In 1876, the Simmons family homesteaded in Lincoln County. After more than a century, there was no family left in the area to recognize his grave.

“This was a man who lost a leg in the service of his country,” Hamilton said. “He then came out to Kansas as a pioneer. The idea that he was in an unmarked grave was unacceptable.”

That was expected to change Saturday when Simmons was set to receive a proper burial ceremony. Civil War re-enactors, historians and Freedom Riders were expected to attend a Grand Army of the Republic ceremony near Lincoln to honor Simmons and place wreaths at a new tombstone now decorating his grave.

Pawnee County

Call it patriotism. Call it “doing the right thing.” It all comes down to honor and respect.

“I grew up in the Army,” said Terry Harris of Larned.

“I watched my dad go off to Vietnam. And, luckily, I watched him come back again. He served in World War II, Korea and Vietnam. I never remember him being thanked.”

That’s one reason, Harris said, he wanted to be part of the project to build a memorial for all Pawnee County veterans.

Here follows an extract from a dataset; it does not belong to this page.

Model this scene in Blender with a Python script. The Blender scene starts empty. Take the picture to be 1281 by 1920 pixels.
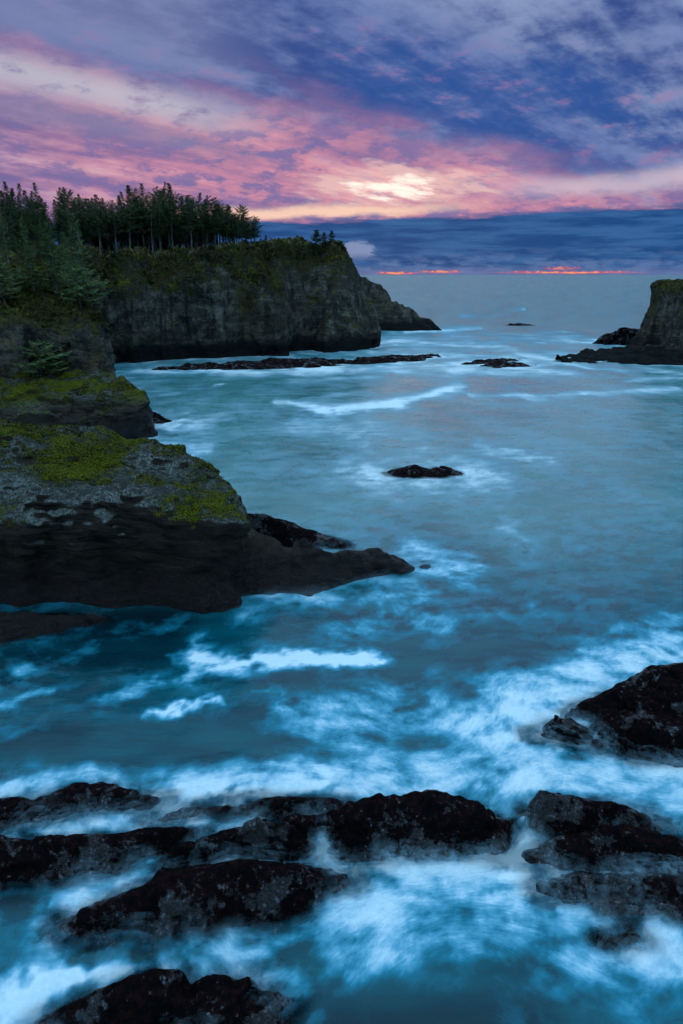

Harris, 56, said he remembers going to school in the 1970s when it wasn’t hip to be patriotic. The feeling of the country is different now, Harris said. It is different even from a decade ago, shortly after 9/11.

The $170,000 Pawnee County memorial is incorporating a piece of steel from the World Trade Center’s south tower. The memorial will also be decorated with a 4-foot-tall bronze eagle.

“This is something that should have been done years ago,” he said. “We’re hoping it is not too late. It is just now, people’s hearts are in a different place.”